The real truth is that nothing will protect you but people are extremely unlikely to copy poetry. People usually only copy something they can make money out of like romance novels. Your writing belongs to you automatically but having it belong to you legally doesn't protect you much because the law doesn't really care and stealing people's work isn't legally a crime (which I think is wrong) it's not a crime against the state you can only spend your own money to sue people if they steal work. Anyway it's actually pretty ridiculous to be worrying about anyone stealing poems. But putting the copyright symbol might possibly stop a stupid person so you may as well do it if you want to.

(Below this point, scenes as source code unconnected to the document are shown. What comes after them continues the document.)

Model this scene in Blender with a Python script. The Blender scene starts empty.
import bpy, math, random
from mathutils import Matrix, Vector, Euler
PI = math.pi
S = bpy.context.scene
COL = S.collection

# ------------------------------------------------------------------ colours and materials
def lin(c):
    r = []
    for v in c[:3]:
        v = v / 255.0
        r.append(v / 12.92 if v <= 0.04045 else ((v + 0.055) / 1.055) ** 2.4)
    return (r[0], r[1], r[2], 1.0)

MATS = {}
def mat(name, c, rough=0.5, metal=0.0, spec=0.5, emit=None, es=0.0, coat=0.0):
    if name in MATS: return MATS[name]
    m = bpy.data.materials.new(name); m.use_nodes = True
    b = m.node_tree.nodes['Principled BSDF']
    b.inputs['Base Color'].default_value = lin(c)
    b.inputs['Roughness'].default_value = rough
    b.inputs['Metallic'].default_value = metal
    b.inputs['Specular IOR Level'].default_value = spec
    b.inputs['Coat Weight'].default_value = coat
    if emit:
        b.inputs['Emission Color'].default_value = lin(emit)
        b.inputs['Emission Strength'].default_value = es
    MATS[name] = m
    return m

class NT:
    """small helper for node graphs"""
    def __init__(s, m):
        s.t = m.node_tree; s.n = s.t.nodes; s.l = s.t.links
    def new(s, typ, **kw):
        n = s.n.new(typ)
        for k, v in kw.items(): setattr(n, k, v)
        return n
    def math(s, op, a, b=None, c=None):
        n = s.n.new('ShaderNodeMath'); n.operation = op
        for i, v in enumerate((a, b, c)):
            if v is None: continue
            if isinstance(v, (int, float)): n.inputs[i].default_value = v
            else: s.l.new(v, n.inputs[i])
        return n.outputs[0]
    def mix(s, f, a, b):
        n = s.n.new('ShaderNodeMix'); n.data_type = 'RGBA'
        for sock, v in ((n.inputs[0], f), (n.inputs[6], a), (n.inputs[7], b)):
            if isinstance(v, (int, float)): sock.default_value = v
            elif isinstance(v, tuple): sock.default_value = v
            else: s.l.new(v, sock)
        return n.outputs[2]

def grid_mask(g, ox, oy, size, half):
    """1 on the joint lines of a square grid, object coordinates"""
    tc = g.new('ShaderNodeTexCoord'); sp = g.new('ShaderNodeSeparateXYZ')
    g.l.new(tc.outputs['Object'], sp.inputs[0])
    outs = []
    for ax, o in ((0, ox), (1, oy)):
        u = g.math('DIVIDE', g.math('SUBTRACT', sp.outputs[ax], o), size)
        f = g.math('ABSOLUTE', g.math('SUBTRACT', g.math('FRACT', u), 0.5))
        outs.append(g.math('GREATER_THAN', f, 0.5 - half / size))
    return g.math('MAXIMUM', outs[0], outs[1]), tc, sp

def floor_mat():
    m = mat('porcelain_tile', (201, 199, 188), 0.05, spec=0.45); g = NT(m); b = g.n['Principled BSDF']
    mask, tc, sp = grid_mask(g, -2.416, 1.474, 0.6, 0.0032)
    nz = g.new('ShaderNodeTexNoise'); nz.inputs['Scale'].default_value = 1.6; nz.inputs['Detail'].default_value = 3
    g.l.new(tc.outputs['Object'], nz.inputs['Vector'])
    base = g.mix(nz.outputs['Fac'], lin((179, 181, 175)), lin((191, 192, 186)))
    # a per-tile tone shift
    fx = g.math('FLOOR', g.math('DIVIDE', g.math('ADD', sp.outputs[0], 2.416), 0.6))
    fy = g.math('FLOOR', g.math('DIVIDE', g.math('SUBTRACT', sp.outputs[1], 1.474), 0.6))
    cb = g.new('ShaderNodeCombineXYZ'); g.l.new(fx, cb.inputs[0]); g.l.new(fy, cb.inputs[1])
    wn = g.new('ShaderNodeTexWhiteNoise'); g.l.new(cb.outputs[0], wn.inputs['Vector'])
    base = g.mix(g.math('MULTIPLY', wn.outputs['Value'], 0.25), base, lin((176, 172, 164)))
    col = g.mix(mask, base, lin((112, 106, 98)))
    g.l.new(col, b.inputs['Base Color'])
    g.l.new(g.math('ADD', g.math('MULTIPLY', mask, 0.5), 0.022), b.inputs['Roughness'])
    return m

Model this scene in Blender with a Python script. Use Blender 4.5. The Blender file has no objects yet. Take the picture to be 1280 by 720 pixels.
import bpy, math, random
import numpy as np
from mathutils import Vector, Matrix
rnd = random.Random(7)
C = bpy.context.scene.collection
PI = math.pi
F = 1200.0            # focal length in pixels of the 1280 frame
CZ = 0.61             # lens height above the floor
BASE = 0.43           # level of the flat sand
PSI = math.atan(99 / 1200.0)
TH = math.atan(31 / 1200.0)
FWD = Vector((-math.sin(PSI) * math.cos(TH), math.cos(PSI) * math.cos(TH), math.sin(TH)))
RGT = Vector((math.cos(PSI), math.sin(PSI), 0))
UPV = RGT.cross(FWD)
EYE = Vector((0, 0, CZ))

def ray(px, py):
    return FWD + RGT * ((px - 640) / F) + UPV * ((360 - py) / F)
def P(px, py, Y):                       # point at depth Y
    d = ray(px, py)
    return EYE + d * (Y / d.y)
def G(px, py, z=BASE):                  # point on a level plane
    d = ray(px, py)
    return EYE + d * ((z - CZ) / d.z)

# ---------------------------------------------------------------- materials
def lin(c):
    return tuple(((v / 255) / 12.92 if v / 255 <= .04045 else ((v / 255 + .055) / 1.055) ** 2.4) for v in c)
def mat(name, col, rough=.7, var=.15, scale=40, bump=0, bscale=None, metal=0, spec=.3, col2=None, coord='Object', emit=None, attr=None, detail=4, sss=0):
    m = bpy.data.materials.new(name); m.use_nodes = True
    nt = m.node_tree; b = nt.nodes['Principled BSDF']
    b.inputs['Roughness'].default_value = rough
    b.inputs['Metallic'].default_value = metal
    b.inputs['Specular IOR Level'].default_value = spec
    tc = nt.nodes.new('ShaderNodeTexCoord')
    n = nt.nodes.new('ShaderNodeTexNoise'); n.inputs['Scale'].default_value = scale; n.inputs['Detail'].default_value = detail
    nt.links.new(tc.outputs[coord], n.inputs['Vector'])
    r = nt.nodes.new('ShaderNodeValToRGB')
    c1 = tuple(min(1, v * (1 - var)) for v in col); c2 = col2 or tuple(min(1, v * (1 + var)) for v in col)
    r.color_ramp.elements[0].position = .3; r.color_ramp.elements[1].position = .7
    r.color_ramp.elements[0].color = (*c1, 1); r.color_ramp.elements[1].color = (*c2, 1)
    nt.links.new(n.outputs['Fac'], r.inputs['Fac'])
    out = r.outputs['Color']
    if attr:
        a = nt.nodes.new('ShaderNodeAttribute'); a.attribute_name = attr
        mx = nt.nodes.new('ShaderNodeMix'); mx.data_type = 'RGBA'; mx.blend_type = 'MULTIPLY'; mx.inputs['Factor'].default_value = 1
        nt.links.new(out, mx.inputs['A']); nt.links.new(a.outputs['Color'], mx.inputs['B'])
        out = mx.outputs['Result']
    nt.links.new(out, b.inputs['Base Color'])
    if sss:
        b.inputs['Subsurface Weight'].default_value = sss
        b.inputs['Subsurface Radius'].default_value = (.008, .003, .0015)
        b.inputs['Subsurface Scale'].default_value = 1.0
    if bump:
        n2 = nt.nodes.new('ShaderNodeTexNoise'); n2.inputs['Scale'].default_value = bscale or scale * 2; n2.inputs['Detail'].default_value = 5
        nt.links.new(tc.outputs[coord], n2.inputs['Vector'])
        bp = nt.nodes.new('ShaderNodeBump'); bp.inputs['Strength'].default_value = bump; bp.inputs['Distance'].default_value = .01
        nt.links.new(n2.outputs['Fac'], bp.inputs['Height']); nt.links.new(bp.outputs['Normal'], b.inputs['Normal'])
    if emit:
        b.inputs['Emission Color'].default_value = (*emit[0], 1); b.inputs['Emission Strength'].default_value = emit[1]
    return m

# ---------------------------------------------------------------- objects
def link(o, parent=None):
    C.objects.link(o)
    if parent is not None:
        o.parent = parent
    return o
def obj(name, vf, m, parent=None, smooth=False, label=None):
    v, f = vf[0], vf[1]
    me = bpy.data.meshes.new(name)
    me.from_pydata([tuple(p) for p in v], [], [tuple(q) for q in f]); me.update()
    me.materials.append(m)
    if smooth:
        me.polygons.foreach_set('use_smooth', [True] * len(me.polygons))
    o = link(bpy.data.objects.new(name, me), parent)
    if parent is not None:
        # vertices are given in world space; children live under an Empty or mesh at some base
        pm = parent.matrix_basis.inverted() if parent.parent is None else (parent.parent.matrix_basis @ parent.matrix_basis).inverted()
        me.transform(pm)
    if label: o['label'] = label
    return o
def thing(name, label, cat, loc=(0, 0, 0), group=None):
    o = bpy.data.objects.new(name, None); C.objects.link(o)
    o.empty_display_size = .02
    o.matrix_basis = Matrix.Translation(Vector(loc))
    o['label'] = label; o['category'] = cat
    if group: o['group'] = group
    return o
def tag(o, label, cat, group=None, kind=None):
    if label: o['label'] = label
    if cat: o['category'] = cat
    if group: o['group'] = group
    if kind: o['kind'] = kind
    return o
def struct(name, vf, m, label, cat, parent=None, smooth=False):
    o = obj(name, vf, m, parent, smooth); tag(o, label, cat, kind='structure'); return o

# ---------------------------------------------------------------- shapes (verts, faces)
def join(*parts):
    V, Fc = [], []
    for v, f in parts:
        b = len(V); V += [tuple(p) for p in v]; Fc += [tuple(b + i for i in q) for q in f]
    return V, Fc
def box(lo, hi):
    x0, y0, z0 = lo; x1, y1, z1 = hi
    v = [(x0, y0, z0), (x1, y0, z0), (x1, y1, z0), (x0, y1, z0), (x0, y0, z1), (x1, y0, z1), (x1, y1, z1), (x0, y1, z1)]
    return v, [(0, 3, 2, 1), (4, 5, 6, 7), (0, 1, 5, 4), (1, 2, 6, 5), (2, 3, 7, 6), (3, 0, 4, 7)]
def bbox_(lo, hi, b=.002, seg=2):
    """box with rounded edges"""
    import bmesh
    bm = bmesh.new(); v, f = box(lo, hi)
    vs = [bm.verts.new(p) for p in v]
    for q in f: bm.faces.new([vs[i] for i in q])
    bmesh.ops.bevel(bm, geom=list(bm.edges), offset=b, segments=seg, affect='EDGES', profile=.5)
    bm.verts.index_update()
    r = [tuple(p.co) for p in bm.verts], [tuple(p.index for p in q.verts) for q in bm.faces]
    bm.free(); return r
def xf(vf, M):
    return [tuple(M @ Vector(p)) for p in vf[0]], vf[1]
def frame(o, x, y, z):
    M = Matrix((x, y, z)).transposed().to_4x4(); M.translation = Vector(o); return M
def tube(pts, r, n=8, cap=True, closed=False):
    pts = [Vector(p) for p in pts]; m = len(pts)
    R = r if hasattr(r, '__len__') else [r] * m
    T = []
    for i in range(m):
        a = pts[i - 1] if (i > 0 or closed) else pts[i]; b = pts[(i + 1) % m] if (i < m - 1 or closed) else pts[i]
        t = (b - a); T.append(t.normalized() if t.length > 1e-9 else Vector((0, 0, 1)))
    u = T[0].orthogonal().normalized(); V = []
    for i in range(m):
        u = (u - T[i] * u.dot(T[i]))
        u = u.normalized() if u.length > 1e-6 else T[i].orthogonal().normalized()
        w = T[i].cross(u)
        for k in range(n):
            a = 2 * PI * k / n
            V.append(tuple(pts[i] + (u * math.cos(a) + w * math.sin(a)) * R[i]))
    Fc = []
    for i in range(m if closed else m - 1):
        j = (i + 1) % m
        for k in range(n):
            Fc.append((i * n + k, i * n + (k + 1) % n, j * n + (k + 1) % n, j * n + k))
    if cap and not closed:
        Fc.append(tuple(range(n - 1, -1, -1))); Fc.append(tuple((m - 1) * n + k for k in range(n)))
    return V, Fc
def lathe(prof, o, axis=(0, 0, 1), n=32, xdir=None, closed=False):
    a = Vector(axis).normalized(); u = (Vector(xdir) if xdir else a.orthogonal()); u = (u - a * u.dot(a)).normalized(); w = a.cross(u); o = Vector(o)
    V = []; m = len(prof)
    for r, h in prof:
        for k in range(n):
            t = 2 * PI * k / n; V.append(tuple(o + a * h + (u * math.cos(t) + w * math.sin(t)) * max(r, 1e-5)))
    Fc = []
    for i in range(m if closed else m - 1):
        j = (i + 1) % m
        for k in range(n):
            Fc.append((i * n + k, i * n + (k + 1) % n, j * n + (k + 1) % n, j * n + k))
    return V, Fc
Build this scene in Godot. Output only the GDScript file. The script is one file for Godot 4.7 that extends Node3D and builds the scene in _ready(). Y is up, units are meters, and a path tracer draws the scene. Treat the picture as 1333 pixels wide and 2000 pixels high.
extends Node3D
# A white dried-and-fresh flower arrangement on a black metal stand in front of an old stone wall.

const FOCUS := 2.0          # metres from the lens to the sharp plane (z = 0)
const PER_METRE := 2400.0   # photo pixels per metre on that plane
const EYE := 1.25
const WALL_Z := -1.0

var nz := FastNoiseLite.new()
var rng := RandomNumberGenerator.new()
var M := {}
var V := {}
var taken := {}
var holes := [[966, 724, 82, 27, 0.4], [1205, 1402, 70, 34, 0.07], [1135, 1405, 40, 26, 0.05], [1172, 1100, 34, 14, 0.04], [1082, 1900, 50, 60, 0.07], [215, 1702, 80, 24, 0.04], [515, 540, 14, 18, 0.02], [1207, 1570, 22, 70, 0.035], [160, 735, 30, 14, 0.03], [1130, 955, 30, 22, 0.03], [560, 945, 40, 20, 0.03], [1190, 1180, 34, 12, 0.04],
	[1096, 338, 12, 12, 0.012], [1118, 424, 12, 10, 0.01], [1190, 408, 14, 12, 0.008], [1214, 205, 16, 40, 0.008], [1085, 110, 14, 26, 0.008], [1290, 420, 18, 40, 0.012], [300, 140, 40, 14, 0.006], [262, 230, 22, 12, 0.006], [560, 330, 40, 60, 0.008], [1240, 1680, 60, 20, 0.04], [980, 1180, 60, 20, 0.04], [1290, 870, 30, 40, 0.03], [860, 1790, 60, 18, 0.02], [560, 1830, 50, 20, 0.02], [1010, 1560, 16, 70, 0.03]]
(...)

The awful thing is that the "law" will never "get them in trouble" as I say stealing people's intellectual property is apparently not a crime against the state for some dumb reason so if someone steals your work you have to spend your own money to hire a lawyer and fight them in court which is really unfair and awful but that is how it is. Only if the judge agrees with you will they get in any "trouble" and that trouble would only amount to having to pay you for damages.

TheBellJar

Like Mutt and Yeti say, your copyright ownership is free and automatic, and you can remind people of your ownership by using the copyright notice. However, posting your works online is an AUTOMATIC license for anyone to download and view a copy, if not also save or print one for later viewing in private. It is NOT a license for others to further distribute your works, and you can ask them to stop doing that. You can only sue in US federal courts once you have registered your copyright ownership, often by using the online form an $35 fee, which can be used to cover any number of works under one 'title', provided you are the author and they were created within the past year... Copyright does not protect any idea, concept or principle. Once you have put your ideas out there, anyone can freely copy them and there is nothing you could legally do to stop them from using them any way they want, including claiming they were the original owners. Plagiarism is not illegal. Copyright infringement is illegal.

bcnu

Your work is technically protected by copyright as soon as it's in detectable form, like written down. Putting a symbol on it is now just protection against a defense of innocent infringement -- i.e., somebody doesn't get to say oh, I thought it was okay to copy it. If somebody steals your work, "the law" won't get them into trouble. You'll still have to hunt them down and sue them yourself. It probably won't be worth it to you unless they're making thousands of dollars off your work. If you put something online, for most intents and purposes, you're saying it's more worth it to you to get attention, or to get revenue from ads. Anything decent is going to get copied these days, and you have no idea where it goes once it's on the web. Put the symbol on it if you want, but you don't have to, and no symbol or anything is going to stop people copying stuff. It's still on you to sue people if there are problems.

Yeti

No, but your copy right will remain intact. People will steal it, if they can make money from it.

Lampwick

No you need to file it with the government for copy right/trademark protection. A copy right or patent lawyer can help you file the necessary paperwork.